C'est une histoire vraie. Bruno, le personnage dont je parle est un homme très intelligent, mais un peu dérangé. J'ai un peu brodé autour de lui, mais pas sur la légende du Boto noir (dauphin noir d'Amazonie).
Vous êtes resté en contact avec certains prisonniers ?
Non, mais lorsque j'étais à la biennale du livre à Brasilia, deux personnes qui étaient en taule avec moi sont venues acheter mon livre. L'un travaille à la télé et l'autre au ministère des affaires étrangères. Ils sont tombés pour quelques grammes de cocaïne achetés pour leur consommation personnelle. J'étais très content de les voir, mais ce sont deux intellectuels pas très représentatifs du monde carcéral.
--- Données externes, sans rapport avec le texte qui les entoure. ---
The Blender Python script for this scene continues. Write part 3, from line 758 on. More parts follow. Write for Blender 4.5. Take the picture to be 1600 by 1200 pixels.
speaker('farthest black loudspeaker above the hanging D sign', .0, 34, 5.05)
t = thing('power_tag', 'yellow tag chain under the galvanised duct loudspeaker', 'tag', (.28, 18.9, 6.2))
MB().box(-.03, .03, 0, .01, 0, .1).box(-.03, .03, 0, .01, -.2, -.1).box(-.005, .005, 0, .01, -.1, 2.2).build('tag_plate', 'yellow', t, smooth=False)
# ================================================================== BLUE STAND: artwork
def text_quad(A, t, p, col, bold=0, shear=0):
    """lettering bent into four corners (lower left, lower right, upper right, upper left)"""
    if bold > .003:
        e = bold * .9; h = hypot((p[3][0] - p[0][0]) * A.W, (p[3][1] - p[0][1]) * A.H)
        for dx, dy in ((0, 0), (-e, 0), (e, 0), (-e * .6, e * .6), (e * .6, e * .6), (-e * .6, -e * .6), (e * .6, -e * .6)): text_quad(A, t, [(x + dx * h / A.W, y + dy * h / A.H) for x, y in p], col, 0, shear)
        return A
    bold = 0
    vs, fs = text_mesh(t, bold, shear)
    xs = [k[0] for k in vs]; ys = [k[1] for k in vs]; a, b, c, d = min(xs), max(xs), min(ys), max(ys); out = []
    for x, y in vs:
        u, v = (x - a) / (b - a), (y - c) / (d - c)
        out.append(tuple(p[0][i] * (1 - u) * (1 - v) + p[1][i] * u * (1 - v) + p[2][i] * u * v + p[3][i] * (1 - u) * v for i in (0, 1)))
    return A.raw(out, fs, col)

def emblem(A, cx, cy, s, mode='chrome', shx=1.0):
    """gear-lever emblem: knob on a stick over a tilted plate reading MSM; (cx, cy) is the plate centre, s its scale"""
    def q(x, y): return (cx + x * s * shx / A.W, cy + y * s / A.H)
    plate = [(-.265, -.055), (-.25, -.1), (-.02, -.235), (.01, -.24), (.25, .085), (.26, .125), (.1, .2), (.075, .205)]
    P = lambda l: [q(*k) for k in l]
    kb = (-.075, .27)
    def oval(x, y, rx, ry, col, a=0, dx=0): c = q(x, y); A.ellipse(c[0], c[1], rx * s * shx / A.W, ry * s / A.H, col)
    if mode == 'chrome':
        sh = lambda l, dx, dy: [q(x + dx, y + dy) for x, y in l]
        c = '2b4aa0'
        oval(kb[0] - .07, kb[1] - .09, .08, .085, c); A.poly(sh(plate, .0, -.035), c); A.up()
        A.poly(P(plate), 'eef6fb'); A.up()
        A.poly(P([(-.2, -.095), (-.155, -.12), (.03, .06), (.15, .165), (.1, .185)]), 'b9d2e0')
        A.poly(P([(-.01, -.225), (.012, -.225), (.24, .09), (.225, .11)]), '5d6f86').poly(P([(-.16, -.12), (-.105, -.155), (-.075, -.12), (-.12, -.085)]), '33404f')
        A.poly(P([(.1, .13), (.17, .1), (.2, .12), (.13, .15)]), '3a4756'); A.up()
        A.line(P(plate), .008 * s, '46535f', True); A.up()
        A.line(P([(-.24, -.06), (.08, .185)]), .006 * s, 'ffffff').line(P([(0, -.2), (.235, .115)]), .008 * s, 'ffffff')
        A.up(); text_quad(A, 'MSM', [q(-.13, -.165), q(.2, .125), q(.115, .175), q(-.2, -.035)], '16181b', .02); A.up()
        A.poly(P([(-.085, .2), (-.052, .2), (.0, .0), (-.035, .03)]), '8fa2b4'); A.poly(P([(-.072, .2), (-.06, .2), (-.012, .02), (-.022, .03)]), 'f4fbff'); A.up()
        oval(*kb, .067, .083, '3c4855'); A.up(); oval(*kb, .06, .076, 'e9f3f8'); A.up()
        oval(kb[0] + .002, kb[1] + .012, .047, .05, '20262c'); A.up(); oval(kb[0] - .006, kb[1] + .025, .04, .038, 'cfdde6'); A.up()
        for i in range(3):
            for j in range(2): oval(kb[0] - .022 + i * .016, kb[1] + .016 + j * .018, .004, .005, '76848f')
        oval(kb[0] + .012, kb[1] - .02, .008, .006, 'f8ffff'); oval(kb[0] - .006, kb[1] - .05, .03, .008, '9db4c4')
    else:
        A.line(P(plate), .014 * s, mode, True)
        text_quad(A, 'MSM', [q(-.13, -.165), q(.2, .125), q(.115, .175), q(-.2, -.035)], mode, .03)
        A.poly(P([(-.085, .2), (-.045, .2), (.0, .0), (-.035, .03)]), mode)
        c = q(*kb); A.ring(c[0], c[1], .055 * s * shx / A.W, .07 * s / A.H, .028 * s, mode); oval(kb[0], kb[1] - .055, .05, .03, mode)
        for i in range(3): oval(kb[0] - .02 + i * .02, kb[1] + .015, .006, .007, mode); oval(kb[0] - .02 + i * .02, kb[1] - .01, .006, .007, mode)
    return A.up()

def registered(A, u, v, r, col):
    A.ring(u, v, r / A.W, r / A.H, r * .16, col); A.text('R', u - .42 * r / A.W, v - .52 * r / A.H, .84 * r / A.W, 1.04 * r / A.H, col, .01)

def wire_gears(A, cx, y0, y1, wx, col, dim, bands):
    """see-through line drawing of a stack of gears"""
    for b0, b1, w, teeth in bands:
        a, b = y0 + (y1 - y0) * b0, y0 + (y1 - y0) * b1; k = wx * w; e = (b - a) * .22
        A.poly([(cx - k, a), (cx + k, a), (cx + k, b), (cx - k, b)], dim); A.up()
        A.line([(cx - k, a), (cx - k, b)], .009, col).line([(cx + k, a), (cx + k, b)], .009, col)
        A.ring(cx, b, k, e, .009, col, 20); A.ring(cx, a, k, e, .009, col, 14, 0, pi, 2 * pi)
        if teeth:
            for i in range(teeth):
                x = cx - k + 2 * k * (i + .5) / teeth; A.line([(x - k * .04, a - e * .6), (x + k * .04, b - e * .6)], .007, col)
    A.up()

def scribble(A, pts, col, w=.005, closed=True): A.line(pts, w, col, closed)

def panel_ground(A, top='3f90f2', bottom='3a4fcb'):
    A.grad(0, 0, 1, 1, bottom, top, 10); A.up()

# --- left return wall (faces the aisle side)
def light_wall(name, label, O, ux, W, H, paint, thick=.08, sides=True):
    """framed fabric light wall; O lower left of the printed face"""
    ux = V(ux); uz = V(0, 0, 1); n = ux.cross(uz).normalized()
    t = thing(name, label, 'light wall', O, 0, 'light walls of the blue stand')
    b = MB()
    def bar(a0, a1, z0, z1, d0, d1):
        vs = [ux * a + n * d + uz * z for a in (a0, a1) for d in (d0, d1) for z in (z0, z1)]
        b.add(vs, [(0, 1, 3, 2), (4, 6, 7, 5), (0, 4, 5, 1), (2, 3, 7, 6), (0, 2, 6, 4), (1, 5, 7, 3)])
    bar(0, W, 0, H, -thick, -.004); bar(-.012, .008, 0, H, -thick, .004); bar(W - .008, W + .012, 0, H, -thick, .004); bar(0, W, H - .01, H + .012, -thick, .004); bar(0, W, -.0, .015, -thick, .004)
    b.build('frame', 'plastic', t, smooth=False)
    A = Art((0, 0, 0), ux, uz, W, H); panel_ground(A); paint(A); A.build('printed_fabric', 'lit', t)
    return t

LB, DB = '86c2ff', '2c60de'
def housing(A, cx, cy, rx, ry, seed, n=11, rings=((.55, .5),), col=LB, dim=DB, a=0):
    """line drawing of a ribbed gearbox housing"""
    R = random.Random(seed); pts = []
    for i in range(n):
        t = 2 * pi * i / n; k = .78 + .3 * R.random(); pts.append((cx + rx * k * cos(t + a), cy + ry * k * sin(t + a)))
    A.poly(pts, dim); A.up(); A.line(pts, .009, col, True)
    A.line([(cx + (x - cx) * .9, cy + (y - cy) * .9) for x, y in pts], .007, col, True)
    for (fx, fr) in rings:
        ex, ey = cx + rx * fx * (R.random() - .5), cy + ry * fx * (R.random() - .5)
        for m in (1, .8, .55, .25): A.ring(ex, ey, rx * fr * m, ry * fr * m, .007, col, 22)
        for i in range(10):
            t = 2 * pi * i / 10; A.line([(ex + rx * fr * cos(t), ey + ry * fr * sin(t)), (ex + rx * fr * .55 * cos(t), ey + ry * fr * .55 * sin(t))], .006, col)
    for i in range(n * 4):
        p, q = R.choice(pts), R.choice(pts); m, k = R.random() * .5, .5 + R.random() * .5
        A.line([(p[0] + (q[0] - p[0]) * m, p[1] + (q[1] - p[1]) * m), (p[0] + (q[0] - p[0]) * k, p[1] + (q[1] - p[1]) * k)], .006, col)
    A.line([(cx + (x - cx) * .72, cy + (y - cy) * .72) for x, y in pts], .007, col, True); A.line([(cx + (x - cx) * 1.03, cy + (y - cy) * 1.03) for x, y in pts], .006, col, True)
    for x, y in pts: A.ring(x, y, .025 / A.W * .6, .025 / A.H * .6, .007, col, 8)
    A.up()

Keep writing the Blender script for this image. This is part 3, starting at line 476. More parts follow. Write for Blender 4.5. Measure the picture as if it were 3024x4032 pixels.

Les autres ne lisent pas, ils sont capables de l'acheter pour dire je l'ai connu, c'est mon ami. Mais lire le livre, non.
Vous écrivez un autre livre en ce moment ?
J'ai des idées. Mais en ce moment, je suis très pris pour des présentations de la version brésilienne même s'il y a clairement un boycott des médias brésiliens. Avant de sortir le livre, je sifflais et il y avait vingt journalistes qui venaient et quand le livre a été publié il n'y a pas eu un seul journaliste. C'était orienté, je dois donc passer par des moyens alternatifs. Bien sûr, il faut que j'écrive, je dois payer le loyer…
Interview réalisé par notre correspondant au Brésil, Mehdi Cheriet
(Voir photos : http://www.liberte-algerie.com/galerie-photos/cesare-89 )
Cesare Battisti en quelques dates :
Décembre 1954 : Naissance à Sermoneta (Sud de Rome)
1976 : Création des Prolétaires armés pour le communisme (PAC), groupe d'extrême gauche italien.
1982 : Exil au Mexique
1985 : François Mitterrand s'engage à ne pas extrader les anciens activistes italiens ayant rompu avec la violence à l'exclusion des crimes de sang. C'est la doctrine Mitterrand.
1988 : Cesare Battisti est condamné par contumace à la perpétuité
1990 : S'installe en France
2004 : Il s'enfuit au Brésil après avoir fait l'objet d'une procédure d'extradition vers l'Italie.
2007 : Arrestation à Rio de Janeiro
2011 : Le Tribunal suprême fédéral du Brésil (STF) rejette l'appel de l'Italie qui réclame son extradition. Il est libéré.
Mars 2012 : Publication de son livre Face au mur (Flammarion).